[GIVEN EXERCISE]:
Output the lines below exactly, please, from the first line until the line with "nt.links.new(bg.outputs[0], wo.inputs['Surface'])", counting both.

[RAW DATA]:
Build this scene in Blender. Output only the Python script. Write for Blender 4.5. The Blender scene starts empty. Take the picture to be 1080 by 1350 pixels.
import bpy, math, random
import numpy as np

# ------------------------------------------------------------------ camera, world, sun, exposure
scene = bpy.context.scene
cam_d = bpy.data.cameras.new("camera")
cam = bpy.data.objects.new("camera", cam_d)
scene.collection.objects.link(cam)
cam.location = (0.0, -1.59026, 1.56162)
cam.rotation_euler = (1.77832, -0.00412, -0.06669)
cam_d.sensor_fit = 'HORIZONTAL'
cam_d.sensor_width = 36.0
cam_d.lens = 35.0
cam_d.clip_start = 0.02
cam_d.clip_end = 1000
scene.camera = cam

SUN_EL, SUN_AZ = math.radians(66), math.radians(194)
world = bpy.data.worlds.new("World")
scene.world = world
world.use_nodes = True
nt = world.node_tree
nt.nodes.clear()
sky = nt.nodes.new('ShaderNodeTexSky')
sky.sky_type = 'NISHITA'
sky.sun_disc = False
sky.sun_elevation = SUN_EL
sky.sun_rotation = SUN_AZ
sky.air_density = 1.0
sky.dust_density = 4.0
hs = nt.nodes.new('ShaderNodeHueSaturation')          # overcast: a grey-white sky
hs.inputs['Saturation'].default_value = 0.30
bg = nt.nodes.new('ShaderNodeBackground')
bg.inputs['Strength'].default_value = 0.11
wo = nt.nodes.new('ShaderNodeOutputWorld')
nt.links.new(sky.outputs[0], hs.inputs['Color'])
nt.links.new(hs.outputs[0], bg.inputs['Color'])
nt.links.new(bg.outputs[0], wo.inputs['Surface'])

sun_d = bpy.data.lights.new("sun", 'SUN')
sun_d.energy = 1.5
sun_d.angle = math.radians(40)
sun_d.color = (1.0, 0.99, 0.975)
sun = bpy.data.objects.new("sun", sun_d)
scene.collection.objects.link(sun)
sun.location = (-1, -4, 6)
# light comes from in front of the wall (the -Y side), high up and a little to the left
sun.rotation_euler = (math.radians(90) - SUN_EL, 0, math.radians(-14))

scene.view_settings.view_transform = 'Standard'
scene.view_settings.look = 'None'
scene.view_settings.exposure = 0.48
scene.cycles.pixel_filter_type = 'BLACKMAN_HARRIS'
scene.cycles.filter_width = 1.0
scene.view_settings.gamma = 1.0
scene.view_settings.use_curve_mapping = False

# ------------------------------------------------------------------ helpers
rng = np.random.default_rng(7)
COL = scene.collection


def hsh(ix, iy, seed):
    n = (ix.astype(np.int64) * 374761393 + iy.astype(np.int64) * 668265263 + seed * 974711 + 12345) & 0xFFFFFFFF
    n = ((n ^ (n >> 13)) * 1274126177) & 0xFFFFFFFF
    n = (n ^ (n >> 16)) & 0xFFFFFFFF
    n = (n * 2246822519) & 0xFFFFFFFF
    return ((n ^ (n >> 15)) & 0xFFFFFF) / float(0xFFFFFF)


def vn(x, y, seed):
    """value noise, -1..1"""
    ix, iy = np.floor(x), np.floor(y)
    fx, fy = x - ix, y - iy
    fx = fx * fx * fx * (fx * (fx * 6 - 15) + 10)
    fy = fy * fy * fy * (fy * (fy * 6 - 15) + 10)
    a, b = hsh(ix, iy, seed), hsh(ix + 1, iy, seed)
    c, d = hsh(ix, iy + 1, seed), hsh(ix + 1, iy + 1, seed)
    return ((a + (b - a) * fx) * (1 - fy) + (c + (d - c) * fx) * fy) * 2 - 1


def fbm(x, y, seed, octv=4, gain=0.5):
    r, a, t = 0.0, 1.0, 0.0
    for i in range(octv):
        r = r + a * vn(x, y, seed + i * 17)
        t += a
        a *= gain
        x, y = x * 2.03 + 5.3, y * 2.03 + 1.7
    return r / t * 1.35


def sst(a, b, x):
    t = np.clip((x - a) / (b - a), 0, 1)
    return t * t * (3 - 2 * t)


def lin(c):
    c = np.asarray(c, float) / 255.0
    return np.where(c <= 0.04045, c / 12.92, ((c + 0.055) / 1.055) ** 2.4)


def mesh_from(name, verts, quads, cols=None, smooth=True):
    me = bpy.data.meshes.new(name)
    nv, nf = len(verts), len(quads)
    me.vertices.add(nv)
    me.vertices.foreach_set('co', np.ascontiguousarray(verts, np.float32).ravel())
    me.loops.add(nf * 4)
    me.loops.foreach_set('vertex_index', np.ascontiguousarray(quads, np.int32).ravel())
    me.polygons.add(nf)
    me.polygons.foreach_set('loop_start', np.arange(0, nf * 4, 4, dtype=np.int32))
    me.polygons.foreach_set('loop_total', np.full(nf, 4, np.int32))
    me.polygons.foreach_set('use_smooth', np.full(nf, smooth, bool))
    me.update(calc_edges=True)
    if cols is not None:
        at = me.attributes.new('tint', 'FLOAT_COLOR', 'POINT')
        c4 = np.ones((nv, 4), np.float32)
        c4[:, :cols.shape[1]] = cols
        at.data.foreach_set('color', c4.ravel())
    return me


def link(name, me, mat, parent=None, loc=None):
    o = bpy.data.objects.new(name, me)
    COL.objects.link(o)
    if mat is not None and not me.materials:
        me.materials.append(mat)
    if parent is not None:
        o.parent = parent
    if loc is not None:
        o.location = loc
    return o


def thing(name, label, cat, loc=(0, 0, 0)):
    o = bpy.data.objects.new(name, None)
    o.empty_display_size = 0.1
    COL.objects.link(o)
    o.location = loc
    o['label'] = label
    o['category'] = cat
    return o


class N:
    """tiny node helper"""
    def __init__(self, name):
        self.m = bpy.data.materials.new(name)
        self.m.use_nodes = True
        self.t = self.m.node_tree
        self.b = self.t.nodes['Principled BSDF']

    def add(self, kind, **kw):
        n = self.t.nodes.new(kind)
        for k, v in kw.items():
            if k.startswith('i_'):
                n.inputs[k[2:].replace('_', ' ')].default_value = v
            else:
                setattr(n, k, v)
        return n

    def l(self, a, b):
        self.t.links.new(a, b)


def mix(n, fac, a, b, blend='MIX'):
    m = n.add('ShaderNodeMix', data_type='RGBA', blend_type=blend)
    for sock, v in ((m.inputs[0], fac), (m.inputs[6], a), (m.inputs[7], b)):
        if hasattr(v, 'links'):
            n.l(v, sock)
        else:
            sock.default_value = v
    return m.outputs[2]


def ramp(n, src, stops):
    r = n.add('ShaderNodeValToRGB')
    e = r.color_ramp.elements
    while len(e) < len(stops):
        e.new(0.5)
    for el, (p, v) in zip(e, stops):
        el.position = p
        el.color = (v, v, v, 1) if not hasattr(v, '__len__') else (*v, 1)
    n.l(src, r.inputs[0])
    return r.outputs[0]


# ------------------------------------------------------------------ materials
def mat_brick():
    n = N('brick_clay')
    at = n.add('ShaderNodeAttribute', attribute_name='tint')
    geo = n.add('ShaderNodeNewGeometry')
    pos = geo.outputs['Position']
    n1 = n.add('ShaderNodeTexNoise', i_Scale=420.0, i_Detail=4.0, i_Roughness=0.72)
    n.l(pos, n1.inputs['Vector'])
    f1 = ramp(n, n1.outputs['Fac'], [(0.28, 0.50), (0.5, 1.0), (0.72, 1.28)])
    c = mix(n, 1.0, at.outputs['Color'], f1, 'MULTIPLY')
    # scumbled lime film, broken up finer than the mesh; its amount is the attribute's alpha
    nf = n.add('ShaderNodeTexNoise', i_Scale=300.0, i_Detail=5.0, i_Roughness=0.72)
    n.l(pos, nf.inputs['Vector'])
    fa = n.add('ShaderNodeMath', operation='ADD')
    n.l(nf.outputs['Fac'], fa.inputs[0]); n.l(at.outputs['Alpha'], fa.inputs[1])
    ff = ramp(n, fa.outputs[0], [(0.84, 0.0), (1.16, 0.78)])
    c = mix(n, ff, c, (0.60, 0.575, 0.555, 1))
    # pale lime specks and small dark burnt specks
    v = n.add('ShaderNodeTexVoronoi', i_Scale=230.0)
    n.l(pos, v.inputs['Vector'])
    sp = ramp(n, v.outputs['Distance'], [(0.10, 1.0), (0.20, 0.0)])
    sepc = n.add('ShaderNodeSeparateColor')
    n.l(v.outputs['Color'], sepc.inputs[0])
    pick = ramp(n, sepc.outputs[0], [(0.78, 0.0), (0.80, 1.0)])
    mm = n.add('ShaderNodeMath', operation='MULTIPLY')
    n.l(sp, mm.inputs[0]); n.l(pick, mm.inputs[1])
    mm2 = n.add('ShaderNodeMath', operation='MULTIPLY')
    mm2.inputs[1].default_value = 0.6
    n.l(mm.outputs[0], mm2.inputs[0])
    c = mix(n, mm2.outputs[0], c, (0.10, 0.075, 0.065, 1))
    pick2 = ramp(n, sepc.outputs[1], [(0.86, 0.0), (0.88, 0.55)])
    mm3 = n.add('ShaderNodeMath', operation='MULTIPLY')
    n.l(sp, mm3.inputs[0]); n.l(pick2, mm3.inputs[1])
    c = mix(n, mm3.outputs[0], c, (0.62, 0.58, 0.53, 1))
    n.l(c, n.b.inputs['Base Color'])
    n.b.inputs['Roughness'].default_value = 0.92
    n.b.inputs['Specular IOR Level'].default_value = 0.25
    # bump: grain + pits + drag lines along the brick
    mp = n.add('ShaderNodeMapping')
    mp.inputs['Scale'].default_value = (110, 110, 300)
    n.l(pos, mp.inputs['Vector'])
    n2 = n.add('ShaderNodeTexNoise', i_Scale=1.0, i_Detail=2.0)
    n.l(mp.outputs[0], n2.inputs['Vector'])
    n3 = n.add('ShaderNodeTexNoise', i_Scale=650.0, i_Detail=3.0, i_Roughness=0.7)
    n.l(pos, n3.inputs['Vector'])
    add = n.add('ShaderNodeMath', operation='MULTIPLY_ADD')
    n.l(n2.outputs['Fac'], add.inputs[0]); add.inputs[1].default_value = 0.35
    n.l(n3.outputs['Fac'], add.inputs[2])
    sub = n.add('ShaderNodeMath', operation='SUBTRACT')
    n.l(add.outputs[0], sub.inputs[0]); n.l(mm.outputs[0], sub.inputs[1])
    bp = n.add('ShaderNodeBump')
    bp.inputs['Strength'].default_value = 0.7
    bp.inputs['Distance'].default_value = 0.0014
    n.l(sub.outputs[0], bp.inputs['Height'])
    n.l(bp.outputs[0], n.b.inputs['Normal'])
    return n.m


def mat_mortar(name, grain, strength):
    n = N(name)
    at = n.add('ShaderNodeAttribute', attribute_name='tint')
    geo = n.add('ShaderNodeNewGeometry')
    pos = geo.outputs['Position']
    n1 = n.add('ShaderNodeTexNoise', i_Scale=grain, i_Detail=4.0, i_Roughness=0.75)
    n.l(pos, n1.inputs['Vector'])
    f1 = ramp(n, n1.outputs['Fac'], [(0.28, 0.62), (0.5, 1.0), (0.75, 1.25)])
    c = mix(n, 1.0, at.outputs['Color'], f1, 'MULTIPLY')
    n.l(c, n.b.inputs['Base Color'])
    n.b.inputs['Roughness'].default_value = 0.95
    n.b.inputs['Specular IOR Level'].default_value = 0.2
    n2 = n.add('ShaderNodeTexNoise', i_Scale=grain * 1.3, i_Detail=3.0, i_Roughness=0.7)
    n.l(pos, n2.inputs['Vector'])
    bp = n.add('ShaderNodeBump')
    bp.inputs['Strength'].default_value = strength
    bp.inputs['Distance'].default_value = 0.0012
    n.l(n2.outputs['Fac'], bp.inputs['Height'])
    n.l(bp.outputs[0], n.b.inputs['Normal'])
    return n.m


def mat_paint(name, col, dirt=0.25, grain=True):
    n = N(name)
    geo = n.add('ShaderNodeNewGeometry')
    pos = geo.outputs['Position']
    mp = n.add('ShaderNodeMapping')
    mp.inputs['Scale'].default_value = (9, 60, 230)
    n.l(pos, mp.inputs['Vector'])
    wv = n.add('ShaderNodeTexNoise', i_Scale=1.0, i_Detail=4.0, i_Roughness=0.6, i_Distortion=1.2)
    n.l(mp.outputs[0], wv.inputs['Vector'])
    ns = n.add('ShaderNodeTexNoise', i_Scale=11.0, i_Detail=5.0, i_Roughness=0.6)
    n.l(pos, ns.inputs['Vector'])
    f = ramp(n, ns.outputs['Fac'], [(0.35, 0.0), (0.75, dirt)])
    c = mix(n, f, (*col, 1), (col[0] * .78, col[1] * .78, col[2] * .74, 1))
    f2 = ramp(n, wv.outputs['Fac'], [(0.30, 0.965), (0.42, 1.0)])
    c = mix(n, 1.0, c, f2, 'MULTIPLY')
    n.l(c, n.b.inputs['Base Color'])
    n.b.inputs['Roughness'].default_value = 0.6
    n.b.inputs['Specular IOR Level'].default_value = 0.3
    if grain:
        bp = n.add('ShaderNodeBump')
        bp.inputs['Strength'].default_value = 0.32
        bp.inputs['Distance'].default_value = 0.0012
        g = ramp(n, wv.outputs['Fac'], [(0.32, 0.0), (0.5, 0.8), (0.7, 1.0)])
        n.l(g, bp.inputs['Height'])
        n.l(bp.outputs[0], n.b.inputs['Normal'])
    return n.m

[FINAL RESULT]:
Build this scene in Blender. Output only the Python script. Write for Blender 4.5. The Blender scene starts empty. Take the picture to be 1080 by 1350 pixels.
import bpy, math, random
import numpy as np

# ------------------------------------------------------------------ camera, world, sun, exposure
scene = bpy.context.scene
cam_d = bpy.data.cameras.new("camera")
cam = bpy.data.objects.new("camera", cam_d)
scene.collection.objects.link(cam)
cam.location = (0.0, -1.59026, 1.56162)
cam.rotation_euler = (1.77832, -0.00412, -0.06669)
cam_d.sensor_fit = 'HORIZONTAL'
cam_d.sensor_width = 36.0
cam_d.lens = 35.0
cam_d.clip_start = 0.02
cam_d.clip_end = 1000
scene.camera = cam

SUN_EL, SUN_AZ = math.radians(66), math.radians(194)
world = bpy.data.worlds.new("World")
scene.world = world
world.use_nodes = True
nt = world.node_tree
nt.nodes.clear()
sky = nt.nodes.new('ShaderNodeTexSky')
sky.sky_type = 'NISHITA'
sky.sun_disc = False
sky.sun_elevation = SUN_EL
sky.sun_rotation = SUN_AZ
sky.air_density = 1.0
sky.dust_density = 4.0
hs = nt.nodes.new('ShaderNodeHueSaturation')          # overcast: a grey-white sky
hs.inputs['Saturation'].default_value = 0.30
bg = nt.nodes.new('ShaderNodeBackground')
bg.inputs['Strength'].default_value = 0.11
wo = nt.nodes.new('ShaderNodeOutputWorld')
nt.links.new(sky.outputs[0], hs.inputs['Color'])
nt.links.new(hs.outputs[0], bg.inputs['Color'])
nt.links.new(bg.outputs[0], wo.inputs['Surface'])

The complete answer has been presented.